Hartley T. Bernstein spends his days exploring the piranha-infested shoals of the penny-stock market, where cheap, thinly traded stocks can be rigged to generate enormous profits for insiders.
In a spare bedroom of his eight-room Georgian-style apartment on Park Avenue in Manhattan, he searches the Internet for clusters of seemingly unrelated companies that use the same obscure accountants, lawyers and underwriters, and share the same mysterious offshore investors. He looks for flaws, fibs and fantasies in corporate documents -- like one company's plan to sell stock and use it to take over AOL Time Warner, AT&T, General Electric and, for good measure, General Motors. Then Bernstein posts his conclusions on StockPatrol.com, his Web site, to warn investors away.
Some of his most faithful readers are market regulators. Following his road maps, federal investigators have found and shut down frauds they might have missed. Occasionally, he tips regulators in advance, before his targets realize that he is on their trail. One prosecutor called his assistance "singular."
His cooperation has helped the government build criminal cases against at least 34 people.
Bernstein is so good at what he calls "connecting the dots" of complicated penny-stock frauds for one good reason: five years ago, he was a formidable dot himself.
Through his law firm, Bernstein & Wasserman, he worked for some of the most notorious penny-stock manipulators of the past two decades: Stratton Oakmont, Biltmore Securities and Sterling Foster. He also worked for a host of forgettable little companies whose stocks those firms manipulated.
But in reality, he worked for Randolph Pace -- a wily Wall Street veteran who, with Meyer Blinder and Robert E. Brennan, made up what one lawyer has called "the three tenors of the penny-stock world."
(Blinder was jailed for securities fraud in 1992, after the collapse of his firm, Blinder, Robinson & Co. Brennan, the smiling force behind the equally infamous First Jersey Securities, is serving a nine-year prison term after being convicted of fraud in 2001.)
What makes Bernstein's apparent turnaround remarkable is its rarity. Recidivism is so common in the penny-stock world that some law enforcement experts are instinctively skeptical of anyone who claims to have left its temptations behind.

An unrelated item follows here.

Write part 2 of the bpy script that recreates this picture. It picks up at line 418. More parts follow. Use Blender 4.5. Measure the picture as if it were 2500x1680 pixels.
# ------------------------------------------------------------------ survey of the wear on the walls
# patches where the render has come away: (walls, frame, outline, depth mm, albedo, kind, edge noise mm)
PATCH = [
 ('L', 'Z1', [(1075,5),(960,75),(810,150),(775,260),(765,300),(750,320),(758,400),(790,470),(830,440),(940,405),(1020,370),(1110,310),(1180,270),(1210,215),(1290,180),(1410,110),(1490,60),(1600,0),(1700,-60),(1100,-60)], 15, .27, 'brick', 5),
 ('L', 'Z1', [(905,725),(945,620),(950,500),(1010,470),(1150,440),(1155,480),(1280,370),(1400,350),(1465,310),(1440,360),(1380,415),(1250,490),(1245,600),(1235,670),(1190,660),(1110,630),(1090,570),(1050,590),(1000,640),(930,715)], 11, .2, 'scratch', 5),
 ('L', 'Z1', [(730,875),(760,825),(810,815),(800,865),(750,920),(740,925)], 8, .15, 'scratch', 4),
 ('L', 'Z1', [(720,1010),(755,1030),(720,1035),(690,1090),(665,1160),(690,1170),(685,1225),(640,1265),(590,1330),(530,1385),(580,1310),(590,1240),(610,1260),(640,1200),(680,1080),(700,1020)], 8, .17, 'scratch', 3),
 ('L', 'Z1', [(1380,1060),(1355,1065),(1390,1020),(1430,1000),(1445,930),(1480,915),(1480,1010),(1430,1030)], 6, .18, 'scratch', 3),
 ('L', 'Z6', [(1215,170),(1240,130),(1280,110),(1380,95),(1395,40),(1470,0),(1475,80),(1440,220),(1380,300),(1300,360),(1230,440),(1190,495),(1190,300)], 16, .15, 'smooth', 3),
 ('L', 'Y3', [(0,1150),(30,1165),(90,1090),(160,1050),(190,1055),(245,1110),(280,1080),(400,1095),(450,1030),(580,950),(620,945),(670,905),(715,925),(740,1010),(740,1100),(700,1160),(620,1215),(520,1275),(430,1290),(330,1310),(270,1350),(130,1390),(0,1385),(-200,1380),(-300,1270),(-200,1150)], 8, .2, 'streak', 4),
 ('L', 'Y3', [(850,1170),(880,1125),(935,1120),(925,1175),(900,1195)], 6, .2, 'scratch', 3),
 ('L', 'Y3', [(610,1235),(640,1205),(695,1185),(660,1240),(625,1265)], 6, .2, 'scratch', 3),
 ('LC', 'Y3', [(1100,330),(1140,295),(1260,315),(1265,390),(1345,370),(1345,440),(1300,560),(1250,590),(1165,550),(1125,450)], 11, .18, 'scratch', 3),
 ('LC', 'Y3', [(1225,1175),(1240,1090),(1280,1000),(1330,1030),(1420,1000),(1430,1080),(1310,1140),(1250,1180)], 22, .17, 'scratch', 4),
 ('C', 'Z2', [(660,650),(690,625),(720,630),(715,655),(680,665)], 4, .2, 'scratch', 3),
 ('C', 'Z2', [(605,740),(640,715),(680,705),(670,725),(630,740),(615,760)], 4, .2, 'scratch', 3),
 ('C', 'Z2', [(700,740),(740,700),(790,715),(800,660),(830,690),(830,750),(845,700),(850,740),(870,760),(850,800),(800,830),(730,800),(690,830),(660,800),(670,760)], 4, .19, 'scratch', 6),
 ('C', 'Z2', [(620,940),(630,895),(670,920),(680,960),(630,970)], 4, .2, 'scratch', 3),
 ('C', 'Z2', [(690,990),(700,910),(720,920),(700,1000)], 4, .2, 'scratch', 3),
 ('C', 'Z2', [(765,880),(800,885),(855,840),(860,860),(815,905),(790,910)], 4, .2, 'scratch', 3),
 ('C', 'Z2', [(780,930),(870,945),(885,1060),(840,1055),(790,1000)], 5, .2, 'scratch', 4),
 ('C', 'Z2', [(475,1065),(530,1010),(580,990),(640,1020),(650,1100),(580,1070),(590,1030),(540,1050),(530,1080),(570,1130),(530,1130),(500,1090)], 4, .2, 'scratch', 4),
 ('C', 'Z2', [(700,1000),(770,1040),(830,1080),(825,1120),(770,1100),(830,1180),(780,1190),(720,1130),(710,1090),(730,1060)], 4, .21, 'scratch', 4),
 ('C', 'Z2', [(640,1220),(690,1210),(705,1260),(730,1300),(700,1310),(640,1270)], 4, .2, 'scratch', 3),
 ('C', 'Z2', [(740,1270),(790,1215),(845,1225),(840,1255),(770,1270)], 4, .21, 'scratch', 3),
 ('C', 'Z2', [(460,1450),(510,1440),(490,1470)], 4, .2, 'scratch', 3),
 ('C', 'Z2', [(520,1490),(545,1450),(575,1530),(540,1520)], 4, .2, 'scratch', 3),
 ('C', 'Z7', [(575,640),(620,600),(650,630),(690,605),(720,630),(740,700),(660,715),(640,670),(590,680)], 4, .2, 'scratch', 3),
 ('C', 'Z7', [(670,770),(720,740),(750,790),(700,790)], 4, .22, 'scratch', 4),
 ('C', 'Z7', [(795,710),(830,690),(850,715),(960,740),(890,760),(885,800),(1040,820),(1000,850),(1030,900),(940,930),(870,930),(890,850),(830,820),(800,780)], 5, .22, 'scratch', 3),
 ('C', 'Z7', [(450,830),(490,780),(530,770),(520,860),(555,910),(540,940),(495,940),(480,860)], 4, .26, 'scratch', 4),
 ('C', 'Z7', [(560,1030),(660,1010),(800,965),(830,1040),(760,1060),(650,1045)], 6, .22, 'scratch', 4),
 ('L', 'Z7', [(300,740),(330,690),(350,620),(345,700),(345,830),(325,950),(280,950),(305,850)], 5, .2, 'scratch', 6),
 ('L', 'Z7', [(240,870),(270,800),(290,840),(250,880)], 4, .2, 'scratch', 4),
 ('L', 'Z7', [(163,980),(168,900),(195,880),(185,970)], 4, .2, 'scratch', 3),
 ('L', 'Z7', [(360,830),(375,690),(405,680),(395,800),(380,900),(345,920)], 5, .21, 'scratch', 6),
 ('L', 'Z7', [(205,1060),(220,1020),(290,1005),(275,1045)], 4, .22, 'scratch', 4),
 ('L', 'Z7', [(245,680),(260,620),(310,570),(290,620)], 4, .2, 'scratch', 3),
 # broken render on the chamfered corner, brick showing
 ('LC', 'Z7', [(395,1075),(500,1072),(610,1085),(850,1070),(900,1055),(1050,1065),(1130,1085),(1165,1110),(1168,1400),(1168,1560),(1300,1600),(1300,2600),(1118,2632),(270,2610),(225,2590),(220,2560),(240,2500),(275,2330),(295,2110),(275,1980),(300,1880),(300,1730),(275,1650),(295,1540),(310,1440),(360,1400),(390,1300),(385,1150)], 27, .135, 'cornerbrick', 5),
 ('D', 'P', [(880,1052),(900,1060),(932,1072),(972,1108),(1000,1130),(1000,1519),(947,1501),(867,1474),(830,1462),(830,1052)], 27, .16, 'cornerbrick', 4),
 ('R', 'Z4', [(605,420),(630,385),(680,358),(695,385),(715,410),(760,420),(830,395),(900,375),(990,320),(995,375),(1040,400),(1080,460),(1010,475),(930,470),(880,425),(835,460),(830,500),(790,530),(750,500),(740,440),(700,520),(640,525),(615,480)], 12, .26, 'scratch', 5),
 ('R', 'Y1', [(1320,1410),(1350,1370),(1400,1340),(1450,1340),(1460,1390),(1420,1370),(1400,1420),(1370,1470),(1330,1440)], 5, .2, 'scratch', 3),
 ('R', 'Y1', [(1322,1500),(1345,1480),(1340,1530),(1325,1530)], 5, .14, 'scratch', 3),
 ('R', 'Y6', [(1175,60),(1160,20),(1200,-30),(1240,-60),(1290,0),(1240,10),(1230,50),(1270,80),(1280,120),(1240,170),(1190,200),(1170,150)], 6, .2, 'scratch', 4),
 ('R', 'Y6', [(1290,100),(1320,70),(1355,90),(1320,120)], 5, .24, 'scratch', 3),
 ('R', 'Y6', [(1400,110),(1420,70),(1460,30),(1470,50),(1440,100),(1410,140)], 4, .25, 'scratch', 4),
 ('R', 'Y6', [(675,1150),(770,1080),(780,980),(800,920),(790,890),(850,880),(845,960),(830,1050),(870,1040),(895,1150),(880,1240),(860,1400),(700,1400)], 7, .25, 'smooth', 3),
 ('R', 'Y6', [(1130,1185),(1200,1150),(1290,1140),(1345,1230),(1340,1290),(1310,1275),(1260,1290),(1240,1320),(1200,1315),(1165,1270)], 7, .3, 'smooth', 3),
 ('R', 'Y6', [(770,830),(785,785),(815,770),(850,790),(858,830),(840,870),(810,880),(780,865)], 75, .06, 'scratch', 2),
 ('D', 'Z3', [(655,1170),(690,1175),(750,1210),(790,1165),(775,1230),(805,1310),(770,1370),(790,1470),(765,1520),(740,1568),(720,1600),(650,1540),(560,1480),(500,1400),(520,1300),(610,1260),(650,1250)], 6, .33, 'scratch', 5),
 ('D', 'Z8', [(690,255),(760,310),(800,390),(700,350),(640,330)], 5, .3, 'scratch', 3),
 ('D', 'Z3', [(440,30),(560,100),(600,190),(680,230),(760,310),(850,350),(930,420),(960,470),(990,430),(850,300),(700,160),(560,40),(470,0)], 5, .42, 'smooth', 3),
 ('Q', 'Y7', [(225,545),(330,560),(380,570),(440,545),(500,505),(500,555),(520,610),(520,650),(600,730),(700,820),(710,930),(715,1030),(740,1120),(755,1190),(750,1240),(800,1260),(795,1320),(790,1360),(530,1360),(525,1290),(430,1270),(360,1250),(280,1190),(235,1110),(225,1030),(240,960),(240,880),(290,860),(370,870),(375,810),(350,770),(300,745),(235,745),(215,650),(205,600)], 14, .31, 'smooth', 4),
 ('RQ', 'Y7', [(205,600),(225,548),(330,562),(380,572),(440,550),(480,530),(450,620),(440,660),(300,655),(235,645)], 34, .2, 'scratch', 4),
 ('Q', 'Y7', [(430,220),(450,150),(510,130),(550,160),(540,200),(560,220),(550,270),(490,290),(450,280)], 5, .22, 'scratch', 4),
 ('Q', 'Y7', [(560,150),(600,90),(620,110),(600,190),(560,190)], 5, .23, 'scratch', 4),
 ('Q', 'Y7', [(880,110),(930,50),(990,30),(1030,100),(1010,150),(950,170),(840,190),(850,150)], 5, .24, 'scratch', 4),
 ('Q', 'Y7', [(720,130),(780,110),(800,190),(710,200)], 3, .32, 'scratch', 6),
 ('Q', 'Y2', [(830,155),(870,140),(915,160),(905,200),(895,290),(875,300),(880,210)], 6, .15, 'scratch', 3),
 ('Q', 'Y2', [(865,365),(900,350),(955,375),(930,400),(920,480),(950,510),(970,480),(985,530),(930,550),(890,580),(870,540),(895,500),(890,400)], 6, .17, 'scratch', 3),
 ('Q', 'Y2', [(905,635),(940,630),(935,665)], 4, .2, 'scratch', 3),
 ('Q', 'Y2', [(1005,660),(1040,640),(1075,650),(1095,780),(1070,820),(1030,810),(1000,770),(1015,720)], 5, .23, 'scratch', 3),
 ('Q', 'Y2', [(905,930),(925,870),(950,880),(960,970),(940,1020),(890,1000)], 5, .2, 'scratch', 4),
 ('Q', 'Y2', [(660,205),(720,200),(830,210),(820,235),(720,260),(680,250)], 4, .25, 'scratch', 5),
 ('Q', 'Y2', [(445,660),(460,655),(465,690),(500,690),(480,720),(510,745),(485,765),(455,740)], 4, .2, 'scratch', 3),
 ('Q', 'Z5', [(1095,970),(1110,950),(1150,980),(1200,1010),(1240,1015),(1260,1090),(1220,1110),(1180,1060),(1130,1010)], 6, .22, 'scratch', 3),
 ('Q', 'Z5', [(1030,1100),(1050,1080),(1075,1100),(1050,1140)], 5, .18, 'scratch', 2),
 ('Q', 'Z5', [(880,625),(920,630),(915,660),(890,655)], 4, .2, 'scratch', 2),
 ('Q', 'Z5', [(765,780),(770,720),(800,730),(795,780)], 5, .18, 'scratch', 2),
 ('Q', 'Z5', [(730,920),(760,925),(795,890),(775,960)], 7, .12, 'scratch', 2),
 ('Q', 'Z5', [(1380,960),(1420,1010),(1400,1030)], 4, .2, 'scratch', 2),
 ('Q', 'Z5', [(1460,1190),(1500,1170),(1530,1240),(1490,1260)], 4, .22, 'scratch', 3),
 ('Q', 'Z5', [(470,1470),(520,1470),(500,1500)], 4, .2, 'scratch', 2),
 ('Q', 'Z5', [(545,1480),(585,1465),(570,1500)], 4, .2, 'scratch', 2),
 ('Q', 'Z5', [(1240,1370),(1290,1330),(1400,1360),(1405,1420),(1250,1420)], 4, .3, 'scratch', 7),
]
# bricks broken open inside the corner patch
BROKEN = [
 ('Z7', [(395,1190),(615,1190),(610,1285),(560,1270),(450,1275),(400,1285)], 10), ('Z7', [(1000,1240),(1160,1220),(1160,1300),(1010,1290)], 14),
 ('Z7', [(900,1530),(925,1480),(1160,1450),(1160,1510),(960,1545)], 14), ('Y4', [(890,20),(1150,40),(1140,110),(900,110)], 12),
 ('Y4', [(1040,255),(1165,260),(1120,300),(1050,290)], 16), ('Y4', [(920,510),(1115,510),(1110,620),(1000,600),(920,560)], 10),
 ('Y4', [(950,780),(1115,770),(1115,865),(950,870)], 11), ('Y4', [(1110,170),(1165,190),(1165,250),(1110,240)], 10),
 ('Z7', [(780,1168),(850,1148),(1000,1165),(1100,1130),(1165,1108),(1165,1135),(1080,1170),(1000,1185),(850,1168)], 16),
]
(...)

But several prosecutors and regulators have been persuaded by Bernstein, a small, dark, boyish-looking man of 51 who began to cooperate with the government in the fall of 1998. He spent hundreds of hours coaching investigators on how to decipher Pace's complex deals. He confirmed information from other sources and "gave the government sufficient confidence" to seek an indictment against Pace in November 1998, one prosecutor said.
The government later expanded its case to include two additional penny-stock firms and several new defendants. Bernstein also provided background information about Stratton Oakmont's deals with the shoe designer Steve Madden, who pleaded guilty to fraud and money laundering in 2001 and was sentenced last spring to 41 months in prison.
In May 1999, Bernstein, too, pleaded guilty to securities fraud, conspiracy and perjury and agreed to forfeit US$850,000 in illegal profits. He prepared to testify when Pace came to trial on charges of secretly controlling Sterling Foster and prospering from its roughly US$200 million in fraudulent business. That did not become necessary. Pace pleaded guilty in 2000 and last April and was ordered to pay nearly US$135 million in restitution to investors and was sentenced to eight years and four months in prison.